[Part of a data file]
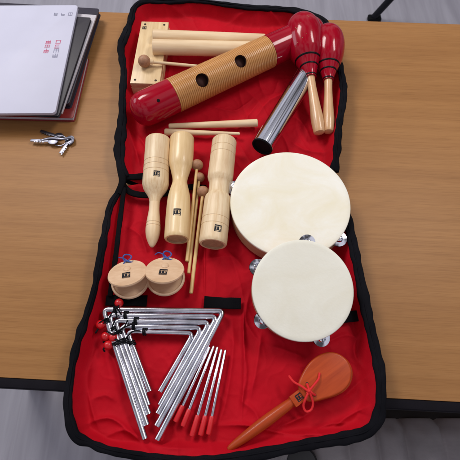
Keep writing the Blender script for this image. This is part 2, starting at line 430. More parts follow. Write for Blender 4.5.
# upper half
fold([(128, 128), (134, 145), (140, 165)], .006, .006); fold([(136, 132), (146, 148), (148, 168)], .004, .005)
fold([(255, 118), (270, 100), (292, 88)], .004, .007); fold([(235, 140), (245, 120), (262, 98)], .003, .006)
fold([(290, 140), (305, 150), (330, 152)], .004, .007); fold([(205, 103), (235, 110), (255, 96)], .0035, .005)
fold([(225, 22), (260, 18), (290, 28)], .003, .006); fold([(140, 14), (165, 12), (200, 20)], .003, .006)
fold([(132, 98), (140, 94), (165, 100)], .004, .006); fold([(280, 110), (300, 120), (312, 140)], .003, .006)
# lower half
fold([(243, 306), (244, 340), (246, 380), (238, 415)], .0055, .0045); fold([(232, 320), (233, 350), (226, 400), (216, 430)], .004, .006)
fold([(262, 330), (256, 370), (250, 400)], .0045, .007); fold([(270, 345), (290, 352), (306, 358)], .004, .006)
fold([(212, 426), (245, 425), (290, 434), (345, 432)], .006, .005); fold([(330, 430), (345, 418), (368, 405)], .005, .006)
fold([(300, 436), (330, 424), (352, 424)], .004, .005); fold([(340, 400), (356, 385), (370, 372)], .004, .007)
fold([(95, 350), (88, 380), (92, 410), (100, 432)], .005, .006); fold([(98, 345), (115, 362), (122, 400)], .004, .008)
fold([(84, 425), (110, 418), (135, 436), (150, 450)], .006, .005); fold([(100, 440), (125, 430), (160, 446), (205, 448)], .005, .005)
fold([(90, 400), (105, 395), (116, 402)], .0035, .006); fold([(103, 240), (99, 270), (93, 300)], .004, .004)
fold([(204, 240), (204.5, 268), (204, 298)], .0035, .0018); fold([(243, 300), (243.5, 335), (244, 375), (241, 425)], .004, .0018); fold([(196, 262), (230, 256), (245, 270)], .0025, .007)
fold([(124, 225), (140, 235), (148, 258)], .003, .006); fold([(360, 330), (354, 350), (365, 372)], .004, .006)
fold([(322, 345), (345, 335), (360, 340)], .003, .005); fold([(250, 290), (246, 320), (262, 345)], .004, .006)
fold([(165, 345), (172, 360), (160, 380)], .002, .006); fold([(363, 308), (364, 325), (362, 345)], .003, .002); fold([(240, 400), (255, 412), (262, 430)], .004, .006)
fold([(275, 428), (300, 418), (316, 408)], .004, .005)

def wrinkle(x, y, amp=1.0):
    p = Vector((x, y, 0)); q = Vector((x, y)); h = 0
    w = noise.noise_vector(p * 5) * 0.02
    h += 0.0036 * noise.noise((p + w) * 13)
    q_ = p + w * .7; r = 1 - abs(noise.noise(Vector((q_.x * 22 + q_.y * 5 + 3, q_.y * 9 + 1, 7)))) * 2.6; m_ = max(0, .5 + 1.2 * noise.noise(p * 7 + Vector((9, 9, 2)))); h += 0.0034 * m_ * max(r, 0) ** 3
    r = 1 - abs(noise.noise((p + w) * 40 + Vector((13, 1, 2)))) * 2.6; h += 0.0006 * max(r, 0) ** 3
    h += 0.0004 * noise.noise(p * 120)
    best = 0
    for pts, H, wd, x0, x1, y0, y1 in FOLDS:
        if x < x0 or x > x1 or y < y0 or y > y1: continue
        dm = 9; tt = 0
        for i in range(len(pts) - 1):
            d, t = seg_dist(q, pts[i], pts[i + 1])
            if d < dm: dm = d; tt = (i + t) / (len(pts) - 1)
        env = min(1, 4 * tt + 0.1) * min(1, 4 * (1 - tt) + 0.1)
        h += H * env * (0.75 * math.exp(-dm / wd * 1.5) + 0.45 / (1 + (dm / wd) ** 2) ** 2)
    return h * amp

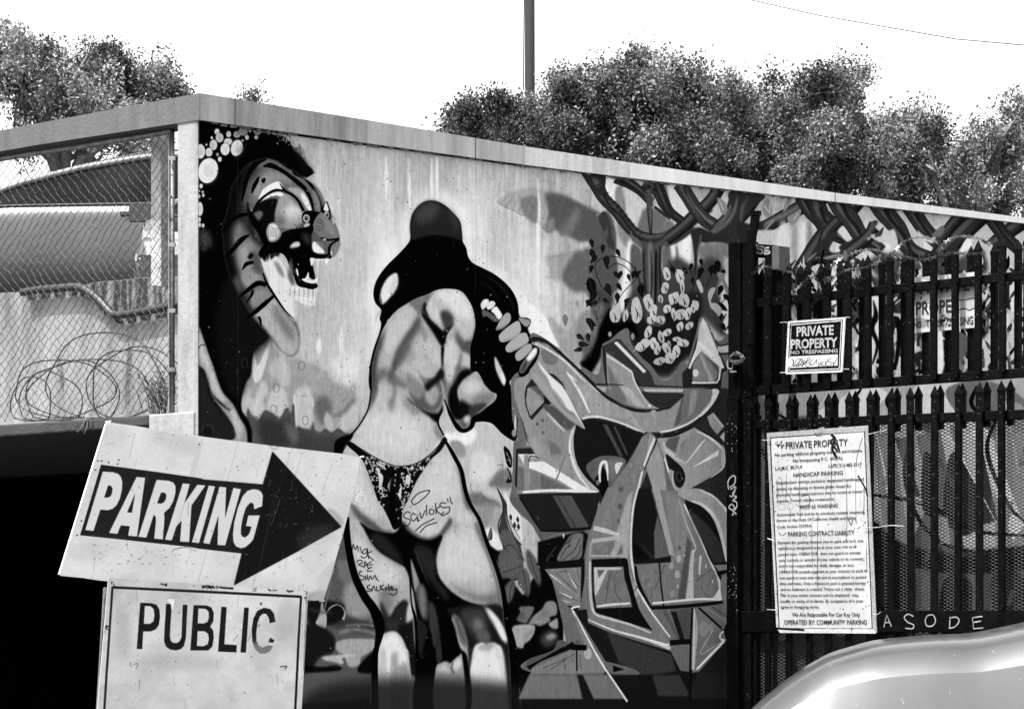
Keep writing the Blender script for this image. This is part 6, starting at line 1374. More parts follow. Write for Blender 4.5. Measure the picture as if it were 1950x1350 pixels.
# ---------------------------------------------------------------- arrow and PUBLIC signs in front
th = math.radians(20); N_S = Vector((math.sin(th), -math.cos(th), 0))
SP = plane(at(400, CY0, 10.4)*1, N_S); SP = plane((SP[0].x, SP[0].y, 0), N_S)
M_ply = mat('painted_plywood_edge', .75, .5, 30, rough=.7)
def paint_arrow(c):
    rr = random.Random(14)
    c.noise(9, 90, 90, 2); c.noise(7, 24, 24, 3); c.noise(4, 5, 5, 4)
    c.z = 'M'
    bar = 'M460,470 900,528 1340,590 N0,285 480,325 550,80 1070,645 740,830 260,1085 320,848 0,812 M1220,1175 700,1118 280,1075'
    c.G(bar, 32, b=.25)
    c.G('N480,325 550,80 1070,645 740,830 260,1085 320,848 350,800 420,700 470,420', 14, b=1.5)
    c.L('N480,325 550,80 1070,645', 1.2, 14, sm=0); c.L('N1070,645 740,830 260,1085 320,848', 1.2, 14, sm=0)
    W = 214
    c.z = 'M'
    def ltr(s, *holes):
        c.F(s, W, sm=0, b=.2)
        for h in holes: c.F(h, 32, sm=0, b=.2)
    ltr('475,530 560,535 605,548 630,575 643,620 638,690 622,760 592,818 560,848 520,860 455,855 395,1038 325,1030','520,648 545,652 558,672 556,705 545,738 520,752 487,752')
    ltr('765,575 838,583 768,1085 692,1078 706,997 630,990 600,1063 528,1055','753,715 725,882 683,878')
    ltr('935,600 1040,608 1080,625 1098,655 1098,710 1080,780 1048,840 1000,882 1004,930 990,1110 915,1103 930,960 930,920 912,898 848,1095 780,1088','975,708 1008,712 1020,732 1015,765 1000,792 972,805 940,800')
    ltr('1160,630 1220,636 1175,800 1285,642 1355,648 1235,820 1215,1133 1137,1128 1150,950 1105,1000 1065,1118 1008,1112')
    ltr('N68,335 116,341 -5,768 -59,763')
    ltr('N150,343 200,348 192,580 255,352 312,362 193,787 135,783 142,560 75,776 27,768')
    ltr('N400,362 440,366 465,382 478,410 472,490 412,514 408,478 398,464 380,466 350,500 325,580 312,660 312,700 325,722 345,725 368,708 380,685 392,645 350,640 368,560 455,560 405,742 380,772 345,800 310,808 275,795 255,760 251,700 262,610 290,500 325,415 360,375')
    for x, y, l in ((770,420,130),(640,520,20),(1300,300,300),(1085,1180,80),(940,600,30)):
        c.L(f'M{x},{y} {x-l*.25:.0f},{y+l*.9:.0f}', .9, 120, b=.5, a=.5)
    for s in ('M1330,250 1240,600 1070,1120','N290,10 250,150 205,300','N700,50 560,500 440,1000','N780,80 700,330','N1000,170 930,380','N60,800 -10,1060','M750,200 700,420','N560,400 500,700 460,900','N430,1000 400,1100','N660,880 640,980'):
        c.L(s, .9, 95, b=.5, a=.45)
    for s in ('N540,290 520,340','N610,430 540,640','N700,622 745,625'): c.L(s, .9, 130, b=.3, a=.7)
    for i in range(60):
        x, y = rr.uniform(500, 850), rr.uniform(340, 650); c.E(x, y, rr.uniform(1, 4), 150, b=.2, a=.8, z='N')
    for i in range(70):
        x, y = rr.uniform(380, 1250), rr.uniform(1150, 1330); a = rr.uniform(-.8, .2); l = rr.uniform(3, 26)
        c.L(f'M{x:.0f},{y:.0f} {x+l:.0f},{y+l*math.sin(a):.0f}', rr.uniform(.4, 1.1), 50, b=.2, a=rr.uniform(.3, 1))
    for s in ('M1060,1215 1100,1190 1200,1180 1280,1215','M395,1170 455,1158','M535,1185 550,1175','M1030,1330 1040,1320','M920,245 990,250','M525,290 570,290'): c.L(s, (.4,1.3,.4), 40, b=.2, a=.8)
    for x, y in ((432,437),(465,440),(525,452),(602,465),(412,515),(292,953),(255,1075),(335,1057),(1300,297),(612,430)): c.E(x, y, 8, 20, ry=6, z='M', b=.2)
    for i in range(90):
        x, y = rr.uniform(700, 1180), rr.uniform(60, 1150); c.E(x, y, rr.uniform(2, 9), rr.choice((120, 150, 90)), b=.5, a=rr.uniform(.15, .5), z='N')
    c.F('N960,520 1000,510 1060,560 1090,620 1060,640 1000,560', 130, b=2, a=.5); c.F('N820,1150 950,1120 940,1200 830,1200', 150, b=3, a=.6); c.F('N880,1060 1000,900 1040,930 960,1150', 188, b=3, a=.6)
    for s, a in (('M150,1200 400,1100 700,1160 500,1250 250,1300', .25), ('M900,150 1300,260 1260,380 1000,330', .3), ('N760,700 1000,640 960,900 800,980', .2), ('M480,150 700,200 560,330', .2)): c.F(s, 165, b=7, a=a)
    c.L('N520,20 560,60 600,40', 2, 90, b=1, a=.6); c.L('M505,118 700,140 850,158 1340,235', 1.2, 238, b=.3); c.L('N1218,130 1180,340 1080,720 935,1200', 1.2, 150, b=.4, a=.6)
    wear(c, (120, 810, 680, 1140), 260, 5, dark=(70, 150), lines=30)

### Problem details
Check the data for the word "follow" and pull out the lines that have it.

### Output of the task
Keep writing the Blender script for this image. This is part 2, starting at line 430. More parts follow. Write for Blender 4.5.
Keep writing the Blender script for this image. This is part 6, starting at line 1374. More parts follow. Write for Blender 4.5. Measure the picture as if it were 1950x1350 pixels.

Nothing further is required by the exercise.